• [What you are asked to do]: Report how many lines contain "scene", with no other words.

***

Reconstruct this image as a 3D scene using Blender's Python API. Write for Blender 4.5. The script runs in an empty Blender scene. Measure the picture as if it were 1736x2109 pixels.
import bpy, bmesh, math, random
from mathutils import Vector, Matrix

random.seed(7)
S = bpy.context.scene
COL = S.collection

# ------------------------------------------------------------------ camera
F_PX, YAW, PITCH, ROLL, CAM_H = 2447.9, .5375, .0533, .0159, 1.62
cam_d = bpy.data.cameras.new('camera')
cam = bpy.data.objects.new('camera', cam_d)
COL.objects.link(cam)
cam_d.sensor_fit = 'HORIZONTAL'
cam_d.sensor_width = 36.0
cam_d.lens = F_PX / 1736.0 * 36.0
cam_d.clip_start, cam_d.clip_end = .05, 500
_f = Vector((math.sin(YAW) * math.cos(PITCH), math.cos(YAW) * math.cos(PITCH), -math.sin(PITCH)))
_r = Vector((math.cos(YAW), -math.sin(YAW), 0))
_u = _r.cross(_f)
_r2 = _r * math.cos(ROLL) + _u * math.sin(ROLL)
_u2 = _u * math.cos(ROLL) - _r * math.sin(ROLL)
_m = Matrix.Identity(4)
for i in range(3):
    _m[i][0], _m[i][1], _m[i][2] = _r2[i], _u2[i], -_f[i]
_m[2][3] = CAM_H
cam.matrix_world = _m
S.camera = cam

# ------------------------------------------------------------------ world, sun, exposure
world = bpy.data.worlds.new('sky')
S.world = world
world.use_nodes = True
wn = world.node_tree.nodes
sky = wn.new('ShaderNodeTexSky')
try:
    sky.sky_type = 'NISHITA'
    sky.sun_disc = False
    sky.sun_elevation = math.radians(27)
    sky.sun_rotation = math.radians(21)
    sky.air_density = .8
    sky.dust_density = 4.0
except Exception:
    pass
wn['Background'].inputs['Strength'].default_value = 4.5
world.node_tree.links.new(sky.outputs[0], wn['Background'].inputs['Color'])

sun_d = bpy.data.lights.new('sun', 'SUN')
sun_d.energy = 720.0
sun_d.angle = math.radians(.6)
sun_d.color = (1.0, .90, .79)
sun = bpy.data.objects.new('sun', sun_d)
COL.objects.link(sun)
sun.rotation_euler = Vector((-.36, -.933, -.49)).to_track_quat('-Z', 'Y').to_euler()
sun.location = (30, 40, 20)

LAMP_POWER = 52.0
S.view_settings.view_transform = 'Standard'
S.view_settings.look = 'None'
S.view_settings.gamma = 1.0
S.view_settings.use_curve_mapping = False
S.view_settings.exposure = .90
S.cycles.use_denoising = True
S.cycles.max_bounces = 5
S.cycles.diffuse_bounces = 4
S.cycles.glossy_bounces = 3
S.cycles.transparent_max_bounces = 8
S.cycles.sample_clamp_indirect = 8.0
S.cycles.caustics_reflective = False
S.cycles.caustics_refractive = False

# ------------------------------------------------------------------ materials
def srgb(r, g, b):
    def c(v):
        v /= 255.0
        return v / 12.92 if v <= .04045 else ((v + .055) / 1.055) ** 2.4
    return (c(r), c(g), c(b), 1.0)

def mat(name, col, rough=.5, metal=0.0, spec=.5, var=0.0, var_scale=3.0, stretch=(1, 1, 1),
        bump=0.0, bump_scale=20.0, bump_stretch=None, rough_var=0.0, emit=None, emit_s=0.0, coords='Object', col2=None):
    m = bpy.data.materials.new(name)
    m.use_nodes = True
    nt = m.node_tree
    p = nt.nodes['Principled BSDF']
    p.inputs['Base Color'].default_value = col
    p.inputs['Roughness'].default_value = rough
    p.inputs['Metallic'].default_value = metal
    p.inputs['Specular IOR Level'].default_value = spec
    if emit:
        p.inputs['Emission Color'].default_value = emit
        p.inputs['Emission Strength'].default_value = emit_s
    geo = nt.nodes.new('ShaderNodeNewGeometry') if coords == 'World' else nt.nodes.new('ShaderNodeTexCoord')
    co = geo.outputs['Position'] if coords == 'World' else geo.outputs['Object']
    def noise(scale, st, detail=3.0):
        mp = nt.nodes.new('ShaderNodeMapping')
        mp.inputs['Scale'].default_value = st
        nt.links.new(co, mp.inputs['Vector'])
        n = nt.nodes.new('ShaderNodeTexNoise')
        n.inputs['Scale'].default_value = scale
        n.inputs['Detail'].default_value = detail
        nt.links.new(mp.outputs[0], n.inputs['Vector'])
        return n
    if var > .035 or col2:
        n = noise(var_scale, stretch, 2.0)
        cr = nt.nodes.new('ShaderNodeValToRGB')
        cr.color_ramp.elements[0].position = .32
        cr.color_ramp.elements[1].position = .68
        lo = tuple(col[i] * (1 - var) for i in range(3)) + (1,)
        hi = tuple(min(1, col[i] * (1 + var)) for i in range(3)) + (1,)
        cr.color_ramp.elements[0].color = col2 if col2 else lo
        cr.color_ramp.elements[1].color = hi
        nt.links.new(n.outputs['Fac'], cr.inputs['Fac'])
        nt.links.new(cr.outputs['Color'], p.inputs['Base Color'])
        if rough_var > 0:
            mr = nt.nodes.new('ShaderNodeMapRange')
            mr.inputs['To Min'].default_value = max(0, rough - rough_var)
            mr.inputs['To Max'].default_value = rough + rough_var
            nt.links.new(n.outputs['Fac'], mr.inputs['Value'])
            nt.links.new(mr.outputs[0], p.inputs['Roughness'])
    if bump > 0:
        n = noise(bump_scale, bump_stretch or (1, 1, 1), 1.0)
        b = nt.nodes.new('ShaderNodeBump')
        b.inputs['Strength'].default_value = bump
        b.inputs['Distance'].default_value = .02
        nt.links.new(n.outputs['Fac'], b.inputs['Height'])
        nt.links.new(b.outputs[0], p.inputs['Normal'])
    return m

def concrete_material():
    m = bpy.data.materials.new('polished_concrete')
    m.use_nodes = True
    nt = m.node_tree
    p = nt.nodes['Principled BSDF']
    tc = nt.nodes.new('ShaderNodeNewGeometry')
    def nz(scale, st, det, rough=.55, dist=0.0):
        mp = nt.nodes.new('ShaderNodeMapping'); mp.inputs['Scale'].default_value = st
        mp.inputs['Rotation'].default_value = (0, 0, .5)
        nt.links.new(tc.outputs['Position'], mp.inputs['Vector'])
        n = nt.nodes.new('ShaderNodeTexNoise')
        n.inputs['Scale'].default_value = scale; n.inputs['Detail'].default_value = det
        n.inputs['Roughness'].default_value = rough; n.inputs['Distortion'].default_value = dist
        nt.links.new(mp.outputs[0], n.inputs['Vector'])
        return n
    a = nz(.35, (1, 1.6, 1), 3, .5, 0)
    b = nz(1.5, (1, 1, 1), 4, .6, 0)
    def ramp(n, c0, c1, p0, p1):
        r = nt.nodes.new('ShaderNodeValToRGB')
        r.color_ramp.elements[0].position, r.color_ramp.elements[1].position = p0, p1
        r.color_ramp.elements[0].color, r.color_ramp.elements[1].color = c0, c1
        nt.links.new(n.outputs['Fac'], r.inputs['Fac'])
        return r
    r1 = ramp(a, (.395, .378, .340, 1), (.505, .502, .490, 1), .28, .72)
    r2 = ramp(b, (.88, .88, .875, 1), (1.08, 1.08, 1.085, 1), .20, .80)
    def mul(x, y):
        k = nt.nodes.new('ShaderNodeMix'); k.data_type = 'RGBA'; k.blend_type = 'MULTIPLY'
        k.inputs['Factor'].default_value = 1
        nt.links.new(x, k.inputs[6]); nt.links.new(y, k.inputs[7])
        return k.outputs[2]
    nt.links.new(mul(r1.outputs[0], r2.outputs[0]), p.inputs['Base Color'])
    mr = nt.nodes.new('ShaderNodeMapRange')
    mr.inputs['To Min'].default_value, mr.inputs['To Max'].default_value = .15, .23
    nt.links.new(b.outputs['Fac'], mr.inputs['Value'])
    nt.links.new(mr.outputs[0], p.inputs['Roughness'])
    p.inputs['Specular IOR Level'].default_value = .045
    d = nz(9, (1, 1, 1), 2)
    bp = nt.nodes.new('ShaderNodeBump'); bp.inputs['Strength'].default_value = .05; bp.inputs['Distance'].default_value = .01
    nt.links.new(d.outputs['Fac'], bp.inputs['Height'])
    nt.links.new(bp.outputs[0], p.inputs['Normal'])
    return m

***

• [Result of the task]: 2